Contact group agrees new fund for Libya rebels
Friday, 6 May 2011
ROME, May 5 (Agencies): An international meeting on Libya agreed Thursday on a new fund to aid Libya's rebels, with the US and Europe promising to tap frozen assets of Moamer Gaddafi's regime despite still unresolved legal issues.
The fund will initially receive donations and loans from the international community, while the assets -- estimated at 30 billion dollars (20 billion euros) for the US alone -- will be used to finance it at a later date.
The Libya Contact Group, composed of Nato members, Arab states and international organisations, is looking at ways to finance the rebels, either through loans or the sale of oil from rebel-held areas.
There was tight security at the meeting, which brought together representatives of 22 countries and six international organisations including NATO chief Anders Fogh Rasmussen and EU foreign policy chief Catherine Ashton.
It was the second time the International Contact Group for Libya gets together after it held its inaugural meeting in Qatar. Participants agreed to hold their next get-together in the United Arab Emirates in June.

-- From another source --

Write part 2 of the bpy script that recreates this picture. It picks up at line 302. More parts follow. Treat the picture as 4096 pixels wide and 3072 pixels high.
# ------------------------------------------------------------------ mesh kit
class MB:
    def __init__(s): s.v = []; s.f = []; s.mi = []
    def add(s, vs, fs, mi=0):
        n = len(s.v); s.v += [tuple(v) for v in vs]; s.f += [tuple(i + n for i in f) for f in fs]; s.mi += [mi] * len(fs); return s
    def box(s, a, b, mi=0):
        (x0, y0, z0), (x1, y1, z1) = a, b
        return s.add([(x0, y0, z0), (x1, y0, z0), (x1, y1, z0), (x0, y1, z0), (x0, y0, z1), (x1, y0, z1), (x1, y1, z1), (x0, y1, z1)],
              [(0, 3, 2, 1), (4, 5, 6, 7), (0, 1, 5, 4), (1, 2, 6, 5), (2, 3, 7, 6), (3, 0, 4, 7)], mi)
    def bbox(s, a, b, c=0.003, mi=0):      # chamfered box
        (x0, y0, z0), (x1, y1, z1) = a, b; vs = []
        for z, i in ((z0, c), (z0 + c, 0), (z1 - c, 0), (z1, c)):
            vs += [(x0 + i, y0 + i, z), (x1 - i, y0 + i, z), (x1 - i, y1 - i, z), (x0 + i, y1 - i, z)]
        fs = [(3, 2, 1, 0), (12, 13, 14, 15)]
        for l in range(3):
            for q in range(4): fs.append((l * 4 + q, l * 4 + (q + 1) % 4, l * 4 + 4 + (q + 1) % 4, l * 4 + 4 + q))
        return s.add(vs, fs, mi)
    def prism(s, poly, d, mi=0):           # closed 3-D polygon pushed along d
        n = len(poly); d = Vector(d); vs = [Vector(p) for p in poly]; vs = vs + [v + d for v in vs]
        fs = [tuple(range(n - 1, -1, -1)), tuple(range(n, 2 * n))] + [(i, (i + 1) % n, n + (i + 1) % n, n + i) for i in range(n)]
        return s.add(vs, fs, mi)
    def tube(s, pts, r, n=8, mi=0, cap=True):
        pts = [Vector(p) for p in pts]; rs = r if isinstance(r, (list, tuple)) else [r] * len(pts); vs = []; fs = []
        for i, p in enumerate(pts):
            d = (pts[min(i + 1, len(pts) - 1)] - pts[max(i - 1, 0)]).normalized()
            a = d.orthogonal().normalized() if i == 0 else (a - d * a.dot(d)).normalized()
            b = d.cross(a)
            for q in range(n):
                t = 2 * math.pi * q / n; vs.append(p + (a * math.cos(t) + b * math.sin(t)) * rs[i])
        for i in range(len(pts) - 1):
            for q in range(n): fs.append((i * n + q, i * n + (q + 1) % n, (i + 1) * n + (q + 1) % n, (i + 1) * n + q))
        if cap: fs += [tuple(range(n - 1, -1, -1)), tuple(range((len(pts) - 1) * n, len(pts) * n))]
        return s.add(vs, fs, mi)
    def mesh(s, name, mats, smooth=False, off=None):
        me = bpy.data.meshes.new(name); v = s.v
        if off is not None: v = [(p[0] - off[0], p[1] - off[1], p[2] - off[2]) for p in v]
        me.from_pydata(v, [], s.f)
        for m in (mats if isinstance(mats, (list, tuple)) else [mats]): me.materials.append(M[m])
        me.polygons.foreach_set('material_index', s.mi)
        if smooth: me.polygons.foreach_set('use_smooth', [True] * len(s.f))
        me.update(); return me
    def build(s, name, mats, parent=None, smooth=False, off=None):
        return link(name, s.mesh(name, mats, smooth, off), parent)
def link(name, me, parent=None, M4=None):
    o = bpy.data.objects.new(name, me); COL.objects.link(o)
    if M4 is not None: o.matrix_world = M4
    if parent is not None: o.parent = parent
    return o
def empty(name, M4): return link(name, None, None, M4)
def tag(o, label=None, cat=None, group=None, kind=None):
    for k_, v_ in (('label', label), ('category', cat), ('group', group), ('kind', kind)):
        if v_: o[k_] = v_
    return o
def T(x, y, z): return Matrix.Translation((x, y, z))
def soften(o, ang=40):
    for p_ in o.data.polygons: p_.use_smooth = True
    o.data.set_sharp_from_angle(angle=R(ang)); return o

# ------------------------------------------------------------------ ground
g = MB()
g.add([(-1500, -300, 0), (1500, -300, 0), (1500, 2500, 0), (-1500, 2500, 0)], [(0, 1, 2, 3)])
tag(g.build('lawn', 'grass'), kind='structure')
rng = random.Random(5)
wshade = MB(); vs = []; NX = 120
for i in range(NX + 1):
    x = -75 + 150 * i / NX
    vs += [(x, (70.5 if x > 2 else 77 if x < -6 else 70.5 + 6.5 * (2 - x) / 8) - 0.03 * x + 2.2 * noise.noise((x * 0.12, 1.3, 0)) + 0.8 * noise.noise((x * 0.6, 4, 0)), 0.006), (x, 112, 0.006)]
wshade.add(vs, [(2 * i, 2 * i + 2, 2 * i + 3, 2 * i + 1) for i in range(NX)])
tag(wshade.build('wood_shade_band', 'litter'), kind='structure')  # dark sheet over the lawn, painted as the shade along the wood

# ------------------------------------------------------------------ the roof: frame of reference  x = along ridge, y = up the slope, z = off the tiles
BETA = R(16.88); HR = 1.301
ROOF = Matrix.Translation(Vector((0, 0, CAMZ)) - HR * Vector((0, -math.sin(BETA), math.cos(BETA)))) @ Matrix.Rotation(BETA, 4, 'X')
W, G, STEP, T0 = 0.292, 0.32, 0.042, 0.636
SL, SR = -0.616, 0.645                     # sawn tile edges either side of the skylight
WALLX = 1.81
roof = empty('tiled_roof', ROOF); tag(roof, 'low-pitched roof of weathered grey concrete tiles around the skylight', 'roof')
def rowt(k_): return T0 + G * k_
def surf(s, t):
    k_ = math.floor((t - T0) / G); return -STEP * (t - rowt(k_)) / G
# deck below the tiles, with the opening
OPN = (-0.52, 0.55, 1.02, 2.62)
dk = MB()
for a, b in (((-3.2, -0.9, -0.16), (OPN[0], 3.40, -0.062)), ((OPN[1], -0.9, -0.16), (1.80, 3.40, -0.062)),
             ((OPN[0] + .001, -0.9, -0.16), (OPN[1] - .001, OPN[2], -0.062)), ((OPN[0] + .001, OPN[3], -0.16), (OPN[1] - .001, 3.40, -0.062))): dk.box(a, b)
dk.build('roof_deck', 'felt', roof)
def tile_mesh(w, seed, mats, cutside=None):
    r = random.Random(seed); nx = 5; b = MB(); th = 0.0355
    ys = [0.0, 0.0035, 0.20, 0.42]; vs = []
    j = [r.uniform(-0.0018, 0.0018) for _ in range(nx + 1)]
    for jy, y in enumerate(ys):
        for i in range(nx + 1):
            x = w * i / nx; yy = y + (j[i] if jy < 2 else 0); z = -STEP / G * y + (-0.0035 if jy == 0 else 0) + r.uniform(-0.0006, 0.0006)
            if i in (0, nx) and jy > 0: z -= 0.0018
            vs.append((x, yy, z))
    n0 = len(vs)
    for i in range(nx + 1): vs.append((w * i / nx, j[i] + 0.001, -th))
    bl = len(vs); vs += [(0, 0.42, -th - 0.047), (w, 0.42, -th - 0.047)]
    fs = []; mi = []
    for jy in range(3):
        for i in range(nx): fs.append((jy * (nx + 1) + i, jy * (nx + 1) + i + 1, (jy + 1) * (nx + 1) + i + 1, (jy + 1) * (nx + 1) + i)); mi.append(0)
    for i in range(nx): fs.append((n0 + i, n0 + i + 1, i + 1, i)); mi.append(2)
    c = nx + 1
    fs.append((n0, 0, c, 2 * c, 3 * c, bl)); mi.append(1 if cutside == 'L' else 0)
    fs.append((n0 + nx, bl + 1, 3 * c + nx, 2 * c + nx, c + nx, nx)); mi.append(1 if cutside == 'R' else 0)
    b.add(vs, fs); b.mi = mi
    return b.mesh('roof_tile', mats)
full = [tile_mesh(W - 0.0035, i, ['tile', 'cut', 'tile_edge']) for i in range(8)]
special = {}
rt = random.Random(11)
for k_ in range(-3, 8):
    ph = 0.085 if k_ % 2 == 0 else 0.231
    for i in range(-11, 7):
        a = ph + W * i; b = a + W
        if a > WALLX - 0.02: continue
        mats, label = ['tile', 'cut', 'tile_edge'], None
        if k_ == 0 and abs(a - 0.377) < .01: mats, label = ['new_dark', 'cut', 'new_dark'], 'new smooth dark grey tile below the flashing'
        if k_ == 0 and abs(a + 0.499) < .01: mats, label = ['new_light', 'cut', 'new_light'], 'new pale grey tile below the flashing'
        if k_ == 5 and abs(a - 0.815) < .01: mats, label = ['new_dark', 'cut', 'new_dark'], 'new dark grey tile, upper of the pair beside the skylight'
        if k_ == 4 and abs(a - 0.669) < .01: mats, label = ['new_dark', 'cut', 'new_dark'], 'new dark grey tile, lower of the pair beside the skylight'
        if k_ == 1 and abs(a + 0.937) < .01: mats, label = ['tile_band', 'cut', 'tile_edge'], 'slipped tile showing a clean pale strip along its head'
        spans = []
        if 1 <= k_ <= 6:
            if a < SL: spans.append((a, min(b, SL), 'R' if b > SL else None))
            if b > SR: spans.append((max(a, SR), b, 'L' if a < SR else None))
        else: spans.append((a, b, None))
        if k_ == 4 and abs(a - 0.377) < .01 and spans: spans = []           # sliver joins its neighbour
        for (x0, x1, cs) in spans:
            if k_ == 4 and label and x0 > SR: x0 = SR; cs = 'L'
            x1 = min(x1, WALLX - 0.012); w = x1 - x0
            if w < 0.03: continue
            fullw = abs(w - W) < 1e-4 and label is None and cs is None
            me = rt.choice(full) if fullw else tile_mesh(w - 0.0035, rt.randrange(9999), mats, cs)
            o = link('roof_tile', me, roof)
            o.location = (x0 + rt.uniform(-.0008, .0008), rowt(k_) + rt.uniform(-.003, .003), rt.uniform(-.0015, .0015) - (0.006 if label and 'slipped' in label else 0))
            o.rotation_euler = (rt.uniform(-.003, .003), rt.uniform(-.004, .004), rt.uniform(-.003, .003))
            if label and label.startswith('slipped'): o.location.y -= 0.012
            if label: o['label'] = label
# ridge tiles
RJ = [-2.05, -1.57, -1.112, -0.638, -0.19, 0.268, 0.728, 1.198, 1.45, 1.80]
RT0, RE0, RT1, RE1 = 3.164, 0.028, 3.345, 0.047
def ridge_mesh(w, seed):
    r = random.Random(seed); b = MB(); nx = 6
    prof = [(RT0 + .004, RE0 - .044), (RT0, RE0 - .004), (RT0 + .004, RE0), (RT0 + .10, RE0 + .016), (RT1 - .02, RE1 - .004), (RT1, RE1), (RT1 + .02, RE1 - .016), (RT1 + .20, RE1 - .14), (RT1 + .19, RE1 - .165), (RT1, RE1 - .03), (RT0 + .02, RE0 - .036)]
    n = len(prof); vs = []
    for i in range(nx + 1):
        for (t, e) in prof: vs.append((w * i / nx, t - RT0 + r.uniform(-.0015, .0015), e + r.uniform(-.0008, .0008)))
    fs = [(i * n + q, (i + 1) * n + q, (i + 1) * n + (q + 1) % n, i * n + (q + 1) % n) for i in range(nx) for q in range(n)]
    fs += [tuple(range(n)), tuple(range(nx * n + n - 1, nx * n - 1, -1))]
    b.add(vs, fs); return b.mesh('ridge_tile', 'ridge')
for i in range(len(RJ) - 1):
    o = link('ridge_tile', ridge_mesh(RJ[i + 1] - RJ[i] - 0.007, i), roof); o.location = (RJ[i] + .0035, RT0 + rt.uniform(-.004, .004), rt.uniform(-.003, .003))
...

Turkey called for a seven-day timeline within which to negotiate a ceasefire in Libya, Frattini said, but there were few details from the meeting on how that could happen or on any diplomatic solution.
In Benghazi, the rebel administration is running out of money. A spokesman for the Transitional National Council said the rebels need $1.5bn (£0.9bn) in the coming months.
France and Italy will take turns managing the fund and French Foreign Minister Alain Juppe said the new body could be up and running "within weeks" but added that the unblocking of assets "poses legal problems."
Italian Foreign Minister Franco Frattini said 250 million dollars (170 million euros) were already available -- far less than the figure of up to three billion dollars in desperately-needed credit wanted by the rebels.
Britain meanwhile ruled out any contribution to the fund from its own pocket,with a spokesman for British Prime Minister David Cameron saying: "We think we have made a very substantial contribution to humanitarian assistance."